#### Data excerpts:
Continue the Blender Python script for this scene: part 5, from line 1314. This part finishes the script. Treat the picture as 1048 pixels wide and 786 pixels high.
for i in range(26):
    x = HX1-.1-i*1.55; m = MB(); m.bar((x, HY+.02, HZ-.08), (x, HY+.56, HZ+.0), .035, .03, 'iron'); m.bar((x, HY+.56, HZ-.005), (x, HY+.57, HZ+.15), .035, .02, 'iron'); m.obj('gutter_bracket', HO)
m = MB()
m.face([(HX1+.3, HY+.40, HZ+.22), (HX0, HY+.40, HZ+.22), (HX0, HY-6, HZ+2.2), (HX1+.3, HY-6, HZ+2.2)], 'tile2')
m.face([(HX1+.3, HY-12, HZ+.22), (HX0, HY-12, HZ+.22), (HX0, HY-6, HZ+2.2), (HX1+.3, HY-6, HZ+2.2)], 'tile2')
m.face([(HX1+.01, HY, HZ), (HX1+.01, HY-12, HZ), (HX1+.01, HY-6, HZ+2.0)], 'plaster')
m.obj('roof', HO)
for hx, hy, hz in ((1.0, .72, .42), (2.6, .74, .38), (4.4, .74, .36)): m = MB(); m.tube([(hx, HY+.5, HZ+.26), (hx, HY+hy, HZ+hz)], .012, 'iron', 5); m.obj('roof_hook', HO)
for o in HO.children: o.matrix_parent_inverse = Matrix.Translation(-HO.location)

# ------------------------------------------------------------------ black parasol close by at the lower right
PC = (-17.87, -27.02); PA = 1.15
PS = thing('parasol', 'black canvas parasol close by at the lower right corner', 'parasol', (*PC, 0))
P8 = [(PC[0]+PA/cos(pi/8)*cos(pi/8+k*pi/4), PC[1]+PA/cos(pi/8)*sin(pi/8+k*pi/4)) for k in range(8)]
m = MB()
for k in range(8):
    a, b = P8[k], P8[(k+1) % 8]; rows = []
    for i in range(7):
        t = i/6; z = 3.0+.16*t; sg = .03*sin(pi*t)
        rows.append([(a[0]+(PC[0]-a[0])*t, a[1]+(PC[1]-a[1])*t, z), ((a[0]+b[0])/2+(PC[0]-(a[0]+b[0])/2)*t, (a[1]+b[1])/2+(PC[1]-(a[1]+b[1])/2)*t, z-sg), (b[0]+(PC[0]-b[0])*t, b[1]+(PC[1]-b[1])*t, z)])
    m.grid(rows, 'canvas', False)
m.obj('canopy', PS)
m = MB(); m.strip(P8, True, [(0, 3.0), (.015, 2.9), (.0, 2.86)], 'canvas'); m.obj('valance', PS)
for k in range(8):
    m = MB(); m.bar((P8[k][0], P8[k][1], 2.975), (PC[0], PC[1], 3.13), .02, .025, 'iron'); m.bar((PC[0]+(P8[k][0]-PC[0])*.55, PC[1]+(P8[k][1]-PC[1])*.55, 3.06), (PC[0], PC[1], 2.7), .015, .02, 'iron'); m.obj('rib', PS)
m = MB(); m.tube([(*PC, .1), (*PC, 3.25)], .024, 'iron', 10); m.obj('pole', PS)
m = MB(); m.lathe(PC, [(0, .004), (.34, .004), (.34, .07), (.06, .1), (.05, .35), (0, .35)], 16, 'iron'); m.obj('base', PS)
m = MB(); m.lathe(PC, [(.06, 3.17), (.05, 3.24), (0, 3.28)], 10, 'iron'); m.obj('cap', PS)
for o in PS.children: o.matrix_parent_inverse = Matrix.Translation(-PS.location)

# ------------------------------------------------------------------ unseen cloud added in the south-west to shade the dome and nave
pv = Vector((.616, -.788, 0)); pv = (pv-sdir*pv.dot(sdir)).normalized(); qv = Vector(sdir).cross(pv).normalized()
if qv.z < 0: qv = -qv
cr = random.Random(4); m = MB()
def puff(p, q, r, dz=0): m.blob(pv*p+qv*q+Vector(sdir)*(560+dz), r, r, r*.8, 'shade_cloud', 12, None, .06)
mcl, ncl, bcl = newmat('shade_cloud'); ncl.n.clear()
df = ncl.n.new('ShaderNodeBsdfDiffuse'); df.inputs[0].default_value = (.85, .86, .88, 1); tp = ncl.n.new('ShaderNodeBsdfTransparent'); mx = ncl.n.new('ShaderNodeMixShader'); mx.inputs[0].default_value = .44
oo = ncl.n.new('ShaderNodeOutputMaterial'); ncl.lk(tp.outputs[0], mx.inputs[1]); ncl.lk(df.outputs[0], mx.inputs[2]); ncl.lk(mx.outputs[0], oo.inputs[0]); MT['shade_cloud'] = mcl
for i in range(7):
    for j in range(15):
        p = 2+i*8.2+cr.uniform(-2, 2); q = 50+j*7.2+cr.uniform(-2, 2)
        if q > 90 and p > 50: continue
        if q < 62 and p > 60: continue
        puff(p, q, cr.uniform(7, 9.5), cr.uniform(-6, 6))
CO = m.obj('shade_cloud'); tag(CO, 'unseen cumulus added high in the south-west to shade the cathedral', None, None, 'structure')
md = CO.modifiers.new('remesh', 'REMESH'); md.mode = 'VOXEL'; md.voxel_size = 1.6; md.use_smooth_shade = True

---

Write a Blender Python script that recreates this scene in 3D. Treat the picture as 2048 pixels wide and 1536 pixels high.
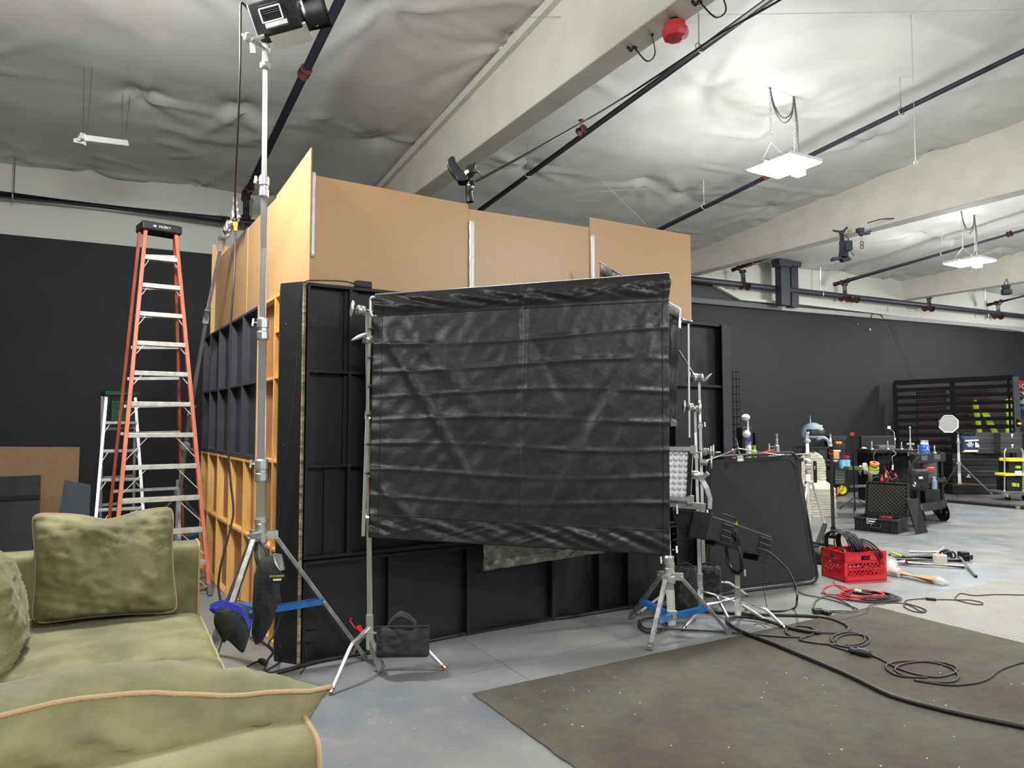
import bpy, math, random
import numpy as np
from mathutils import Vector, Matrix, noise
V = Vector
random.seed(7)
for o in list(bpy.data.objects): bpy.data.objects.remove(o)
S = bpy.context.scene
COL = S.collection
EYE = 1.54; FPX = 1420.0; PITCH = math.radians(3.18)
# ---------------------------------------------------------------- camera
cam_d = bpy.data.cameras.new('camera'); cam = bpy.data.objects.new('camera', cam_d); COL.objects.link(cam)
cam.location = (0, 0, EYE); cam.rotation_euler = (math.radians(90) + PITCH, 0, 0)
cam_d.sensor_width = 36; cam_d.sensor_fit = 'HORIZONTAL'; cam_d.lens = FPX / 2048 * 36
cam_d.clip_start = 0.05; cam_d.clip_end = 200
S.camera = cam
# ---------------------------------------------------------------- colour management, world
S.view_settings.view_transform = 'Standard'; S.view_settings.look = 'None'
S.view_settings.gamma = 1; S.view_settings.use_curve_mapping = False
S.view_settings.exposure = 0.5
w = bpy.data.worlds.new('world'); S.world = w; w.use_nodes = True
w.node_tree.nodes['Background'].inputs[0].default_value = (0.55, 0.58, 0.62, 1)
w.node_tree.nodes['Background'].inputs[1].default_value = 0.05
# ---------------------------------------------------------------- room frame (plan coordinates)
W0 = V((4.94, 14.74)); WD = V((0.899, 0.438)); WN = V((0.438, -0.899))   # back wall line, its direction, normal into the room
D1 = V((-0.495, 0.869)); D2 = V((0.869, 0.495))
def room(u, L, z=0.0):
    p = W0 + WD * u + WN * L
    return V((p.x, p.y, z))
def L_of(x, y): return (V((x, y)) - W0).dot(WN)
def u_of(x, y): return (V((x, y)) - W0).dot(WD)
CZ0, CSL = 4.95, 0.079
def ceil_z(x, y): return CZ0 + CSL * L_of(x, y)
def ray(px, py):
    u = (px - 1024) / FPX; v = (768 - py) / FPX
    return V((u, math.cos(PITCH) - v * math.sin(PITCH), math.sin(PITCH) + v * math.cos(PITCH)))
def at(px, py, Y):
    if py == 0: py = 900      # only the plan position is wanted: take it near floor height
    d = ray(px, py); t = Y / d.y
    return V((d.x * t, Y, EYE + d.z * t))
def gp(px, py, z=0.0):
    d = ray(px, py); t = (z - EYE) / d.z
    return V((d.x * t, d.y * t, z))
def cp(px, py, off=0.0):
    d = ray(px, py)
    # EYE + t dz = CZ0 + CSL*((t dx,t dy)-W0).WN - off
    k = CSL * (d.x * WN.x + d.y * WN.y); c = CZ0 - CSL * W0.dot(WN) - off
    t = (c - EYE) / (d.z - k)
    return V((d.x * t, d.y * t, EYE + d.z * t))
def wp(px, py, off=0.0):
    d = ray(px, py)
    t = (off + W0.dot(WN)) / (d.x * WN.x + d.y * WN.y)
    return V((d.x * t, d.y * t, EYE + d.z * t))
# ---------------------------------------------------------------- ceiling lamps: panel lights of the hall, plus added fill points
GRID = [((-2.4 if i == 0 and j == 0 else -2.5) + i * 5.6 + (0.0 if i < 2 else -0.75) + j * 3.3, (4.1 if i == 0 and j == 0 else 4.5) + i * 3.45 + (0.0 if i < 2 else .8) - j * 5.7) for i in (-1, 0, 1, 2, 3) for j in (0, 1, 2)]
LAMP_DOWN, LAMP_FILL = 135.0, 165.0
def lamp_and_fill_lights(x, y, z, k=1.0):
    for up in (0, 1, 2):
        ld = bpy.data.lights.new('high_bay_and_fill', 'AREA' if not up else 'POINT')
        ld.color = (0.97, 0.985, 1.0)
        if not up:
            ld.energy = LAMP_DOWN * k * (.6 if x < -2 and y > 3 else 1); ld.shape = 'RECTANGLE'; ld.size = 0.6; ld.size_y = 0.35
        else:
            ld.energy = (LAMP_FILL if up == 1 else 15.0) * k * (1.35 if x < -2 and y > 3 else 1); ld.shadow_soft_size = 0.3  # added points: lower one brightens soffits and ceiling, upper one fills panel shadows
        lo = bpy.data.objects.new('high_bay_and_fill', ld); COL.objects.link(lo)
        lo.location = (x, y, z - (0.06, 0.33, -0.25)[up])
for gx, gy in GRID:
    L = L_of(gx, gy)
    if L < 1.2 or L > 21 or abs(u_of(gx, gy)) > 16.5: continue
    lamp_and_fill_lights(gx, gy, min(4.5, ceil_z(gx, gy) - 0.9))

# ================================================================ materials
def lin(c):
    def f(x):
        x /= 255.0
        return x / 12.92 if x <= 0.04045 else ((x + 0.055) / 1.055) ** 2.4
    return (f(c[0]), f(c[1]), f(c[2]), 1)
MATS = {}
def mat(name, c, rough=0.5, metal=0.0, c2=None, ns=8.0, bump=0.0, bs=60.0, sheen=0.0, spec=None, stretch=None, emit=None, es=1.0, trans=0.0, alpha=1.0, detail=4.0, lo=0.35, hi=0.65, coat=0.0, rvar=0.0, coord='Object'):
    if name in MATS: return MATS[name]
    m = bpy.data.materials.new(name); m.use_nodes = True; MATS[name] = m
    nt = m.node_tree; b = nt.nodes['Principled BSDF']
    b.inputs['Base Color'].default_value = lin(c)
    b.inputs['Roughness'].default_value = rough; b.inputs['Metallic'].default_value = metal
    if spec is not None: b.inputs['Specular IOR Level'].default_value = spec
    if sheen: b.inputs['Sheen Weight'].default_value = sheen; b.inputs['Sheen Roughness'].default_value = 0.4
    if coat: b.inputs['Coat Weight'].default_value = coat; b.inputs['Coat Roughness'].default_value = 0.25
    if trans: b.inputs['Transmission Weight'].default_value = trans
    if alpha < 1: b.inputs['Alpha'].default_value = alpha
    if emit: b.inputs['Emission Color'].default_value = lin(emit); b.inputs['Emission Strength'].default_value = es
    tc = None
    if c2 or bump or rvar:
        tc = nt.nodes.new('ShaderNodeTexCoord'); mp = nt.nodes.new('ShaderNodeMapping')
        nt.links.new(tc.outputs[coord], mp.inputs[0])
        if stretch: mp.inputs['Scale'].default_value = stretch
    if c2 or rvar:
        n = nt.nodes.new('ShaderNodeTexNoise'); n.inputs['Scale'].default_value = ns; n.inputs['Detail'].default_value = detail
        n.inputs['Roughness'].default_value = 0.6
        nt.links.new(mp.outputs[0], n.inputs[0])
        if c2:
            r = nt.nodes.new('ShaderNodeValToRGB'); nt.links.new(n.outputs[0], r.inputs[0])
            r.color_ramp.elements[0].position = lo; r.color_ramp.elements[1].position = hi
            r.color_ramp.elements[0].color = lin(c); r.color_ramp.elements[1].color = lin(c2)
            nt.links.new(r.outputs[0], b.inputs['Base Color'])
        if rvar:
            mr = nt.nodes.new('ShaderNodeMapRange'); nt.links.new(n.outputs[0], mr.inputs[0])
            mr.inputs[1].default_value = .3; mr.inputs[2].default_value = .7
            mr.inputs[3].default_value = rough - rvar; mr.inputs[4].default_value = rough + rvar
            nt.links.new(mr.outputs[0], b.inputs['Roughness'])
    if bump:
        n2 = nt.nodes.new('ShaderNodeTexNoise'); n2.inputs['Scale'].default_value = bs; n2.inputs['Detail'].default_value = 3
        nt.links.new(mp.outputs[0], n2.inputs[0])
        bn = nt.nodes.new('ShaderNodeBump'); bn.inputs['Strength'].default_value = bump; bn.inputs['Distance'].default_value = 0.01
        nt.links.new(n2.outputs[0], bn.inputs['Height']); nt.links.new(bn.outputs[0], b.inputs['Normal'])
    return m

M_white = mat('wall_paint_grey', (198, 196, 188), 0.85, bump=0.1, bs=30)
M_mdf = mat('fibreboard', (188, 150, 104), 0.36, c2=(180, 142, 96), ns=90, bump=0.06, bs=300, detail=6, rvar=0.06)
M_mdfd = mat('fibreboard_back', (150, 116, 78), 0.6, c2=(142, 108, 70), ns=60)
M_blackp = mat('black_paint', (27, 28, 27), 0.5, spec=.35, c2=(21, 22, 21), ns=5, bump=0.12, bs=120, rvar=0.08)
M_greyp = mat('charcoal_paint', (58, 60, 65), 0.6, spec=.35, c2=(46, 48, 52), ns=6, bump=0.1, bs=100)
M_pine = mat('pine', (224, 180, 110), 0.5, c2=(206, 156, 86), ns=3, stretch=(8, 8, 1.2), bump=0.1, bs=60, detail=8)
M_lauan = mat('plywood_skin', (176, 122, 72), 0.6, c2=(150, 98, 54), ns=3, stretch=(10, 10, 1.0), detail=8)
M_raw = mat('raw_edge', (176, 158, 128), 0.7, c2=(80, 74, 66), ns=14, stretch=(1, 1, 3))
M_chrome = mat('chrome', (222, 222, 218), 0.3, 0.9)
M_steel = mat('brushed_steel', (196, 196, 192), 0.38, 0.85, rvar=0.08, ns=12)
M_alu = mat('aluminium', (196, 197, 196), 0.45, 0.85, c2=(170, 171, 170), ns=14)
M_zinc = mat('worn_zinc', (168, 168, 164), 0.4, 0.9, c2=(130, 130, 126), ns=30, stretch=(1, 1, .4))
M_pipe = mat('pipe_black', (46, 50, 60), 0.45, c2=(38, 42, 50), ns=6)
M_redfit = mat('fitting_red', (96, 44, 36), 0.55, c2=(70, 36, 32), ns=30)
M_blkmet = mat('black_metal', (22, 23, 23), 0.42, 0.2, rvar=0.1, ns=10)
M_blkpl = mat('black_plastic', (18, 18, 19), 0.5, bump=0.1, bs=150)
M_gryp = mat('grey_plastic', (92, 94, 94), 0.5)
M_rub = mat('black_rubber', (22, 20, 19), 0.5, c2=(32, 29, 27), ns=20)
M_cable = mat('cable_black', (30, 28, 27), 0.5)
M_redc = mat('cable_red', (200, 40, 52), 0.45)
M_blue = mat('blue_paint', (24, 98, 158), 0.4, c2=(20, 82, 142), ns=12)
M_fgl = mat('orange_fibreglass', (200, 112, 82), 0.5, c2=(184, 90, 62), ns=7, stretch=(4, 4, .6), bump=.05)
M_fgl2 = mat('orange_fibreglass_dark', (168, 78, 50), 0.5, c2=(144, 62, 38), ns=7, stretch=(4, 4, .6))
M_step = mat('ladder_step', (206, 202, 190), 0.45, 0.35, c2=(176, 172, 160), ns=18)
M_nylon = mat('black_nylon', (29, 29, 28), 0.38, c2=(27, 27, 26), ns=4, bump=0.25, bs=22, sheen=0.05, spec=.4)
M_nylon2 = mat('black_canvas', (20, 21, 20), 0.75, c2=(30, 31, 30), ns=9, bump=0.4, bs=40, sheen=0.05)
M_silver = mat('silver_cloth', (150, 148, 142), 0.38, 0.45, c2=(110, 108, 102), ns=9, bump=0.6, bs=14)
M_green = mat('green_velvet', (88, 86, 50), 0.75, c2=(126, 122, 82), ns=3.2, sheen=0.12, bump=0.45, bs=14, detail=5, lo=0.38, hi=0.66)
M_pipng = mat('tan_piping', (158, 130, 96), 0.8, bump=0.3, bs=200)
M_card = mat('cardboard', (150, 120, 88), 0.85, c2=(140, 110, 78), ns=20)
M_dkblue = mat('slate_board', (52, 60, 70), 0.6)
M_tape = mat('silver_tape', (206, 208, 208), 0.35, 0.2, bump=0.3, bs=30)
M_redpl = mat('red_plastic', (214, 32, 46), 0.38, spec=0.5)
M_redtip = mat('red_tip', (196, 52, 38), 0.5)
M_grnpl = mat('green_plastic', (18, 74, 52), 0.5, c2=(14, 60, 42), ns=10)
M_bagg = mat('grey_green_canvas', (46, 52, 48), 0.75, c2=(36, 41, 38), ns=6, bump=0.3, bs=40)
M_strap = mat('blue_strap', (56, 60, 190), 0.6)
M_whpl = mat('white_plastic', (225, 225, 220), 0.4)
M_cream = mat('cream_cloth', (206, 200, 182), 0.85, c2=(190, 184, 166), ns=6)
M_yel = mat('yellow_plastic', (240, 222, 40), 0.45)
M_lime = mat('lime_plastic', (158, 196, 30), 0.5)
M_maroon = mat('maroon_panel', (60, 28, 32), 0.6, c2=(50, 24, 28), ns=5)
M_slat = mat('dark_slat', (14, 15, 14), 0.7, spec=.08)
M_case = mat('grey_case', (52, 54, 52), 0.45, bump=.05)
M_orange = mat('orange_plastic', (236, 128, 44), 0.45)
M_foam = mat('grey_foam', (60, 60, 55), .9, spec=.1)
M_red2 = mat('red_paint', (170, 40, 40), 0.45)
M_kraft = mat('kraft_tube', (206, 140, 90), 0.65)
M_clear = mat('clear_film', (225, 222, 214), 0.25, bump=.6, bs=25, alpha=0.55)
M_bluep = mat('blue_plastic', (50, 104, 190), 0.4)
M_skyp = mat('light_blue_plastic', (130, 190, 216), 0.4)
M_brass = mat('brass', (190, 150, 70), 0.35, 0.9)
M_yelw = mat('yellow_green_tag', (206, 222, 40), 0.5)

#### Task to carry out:
Nothing outside the span should appear: copy exactly from the line with "Continue the Blender" through the line with "for o in HO.children: o.matrix_parent_inverse".

#### Reply:
Continue the Blender Python script for this scene: part 5, from line 1314. This part finishes the script. Treat the picture as 1048 pixels wide and 786 pixels high.
for i in range(26):
    x = HX1-.1-i*1.55; m = MB(); m.bar((x, HY+.02, HZ-.08), (x, HY+.56, HZ+.0), .035, .03, 'iron'); m.bar((x, HY+.56, HZ-.005), (x, HY+.57, HZ+.15), .035, .02, 'iron'); m.obj('gutter_bracket', HO)
m = MB()
m.face([(HX1+.3, HY+.40, HZ+.22), (HX0, HY+.40, HZ+.22), (HX0, HY-6, HZ+2.2), (HX1+.3, HY-6, HZ+2.2)], 'tile2')
m.face([(HX1+.3, HY-12, HZ+.22), (HX0, HY-12, HZ+.22), (HX0, HY-6, HZ+2.2), (HX1+.3, HY-6, HZ+2.2)], 'tile2')
m.face([(HX1+.01, HY, HZ), (HX1+.01, HY-12, HZ), (HX1+.01, HY-6, HZ+2.0)], 'plaster')
m.obj('roof', HO)
for hx, hy, hz in ((1.0, .72, .42), (2.6, .74, .38), (4.4, .74, .36)): m = MB(); m.tube([(hx, HY+.5, HZ+.26), (hx, HY+hy, HZ+hz)], .012, 'iron', 5); m.obj('roof_hook', HO)
for o in HO.children: o.matrix_parent_inverse = Matrix.Translation(-HO.location)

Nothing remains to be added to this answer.